MHP Genel Sekreteri İsmet Büyükataman, "Darbe, milli iradenin boğazına bağlanmış yağlı urgan, masum ve mazlumlara eziyet, işkence, mahkumiyet ve hatta ölüm fermanıdır." ifadelerini kullandı.
Büyükataman, 12 Eylül darbesinin 38'inci yılı dolayısıyla yayımladığı mesajda, Türkiye'nin darbelerin ceremesini çok çektiğini, acı ve ağır faturalarına belirli aralıklarla katlanmak durumunda kaldığını belirtti.
Her defasında yıkım getiren darbelerin, Türkiye'yi tarihin gerisine ittiğini aktaran Büyükataman, demokrasiye ket ve darbe vuran söylem, eylem ve her türlü girişimin Türkiye'nin hem önünü kapattığını hem de ufkunu kararttığına değindi.
Darbenin demokrasinin kızağa çekilmesi ve uçurumdan atılmasına neden olduğunun altını çizen Büyükataman, şu değerlendirmede bulundu:
"Darbe, milli iradenin boğazına bağlanmış yağlı urgan, masum ve mazlumlara eziyet, işkence, mahkumiyet ve hatta ölüm fermanıdır. Milliyetçi Hareket Partisi 50 yıllık şerefli geçmişinde darbeye en çok maruz kalan, darbelerden en çok zarar gören bir millet ve demokrasi anıtıdır.
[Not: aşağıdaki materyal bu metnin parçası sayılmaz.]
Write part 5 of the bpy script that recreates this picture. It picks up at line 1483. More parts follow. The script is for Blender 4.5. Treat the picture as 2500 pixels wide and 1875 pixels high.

Bu sebeple darbe ve demokrasi dışı arayışlar kimden gelirse gelsin milliyetçi hareket olarak karşısında durduk ve durmaya devam edeceğiz."
- "12 Eylül'ün tehditlerine teslim olmadık"
Büyükataman, 12 Eylül 1980'de yönetime el koyanlar tarafından MHP yöneticileri dahil yüzlerce partilinin, uydurulan senaryo, tertip, düzmece belge ve yalancı şahitlerle haksız yere suçlanarak tutuklandığını bildirdi.
O zulüm ve baskı dolu günlerin unutulamayacağını vurgulayan Büyükataman, ülkücü kadroların hapishanelerde yıllarca süren sorgularla hayatlarının karartıldığını anımsattı.
Kula kulluk etmeyip, zulme boyun eğmediklerine dikkati çeken İsmet Büyükataman, şunları kaydetti:
"Kanımız aktı, bedenlerimize kurşunlar yağdı, bombalar yanı başımızda patladı ama hak bildiğimiz yoldan, doğru gördüğümüz ülkülerimizden vazgeçmedik. 12 Eylül'ün tehditlerine teslim olmadık çünkü biz hakkımız yense de tarih ve millet huzurunda haklıydık. Çünkü biz ihlas sahibi, ülkü sahibi, ahlak ve edep mihveri, millet ve vatan sevdalısı milliyetçi-ülkücü harekettik. 12 Eylül Türk milletinin milli-kültürel erozyona karşı vatan topraklarının kaybedilmemesi için diktiği fidanların acımasızca kırılma tarihidir.
Sayın Genel Başkanımızın dediği gibi '12 Eylül'de bizim çocuklar kazandı diyorlardı. Çok şükür 15 Temmuz'da onların gayri meşru çocukları kaybetti, bu kez Türk milleti kazandı. Türkiye ayaklandı, ayıklandı ve yeni bir tarih yazdı.'
İslam'ın bin yıllık sancaktarı olan aziz Türk milleti, bu kutlu görev yerine kendisine Amerika'nın Ortadoğu karakolu elbisesini giydirmek isteyenlere 'Türk cihan hakimiyeti mefkuresi' sancağını tekrar kaldırarak cevap vermiştir.
Yüzyıllardır Türksüz ve Müslümansız bir Anadolu hayali kuran haçlıların hayalleri yıkılmıştır. Türk milleti, Türkiye sevdalıları artık bir ve beraber olarak onların gayri meşru çocuklarına asla geçit vermeyecektir.
Başta merhum Başbuğumuz Alparslan Türkeş Bey olmak üzere eylülün kırdığı güllerin, dava arkadaşlarımızın ruhları şad, mekanları cennet olsun."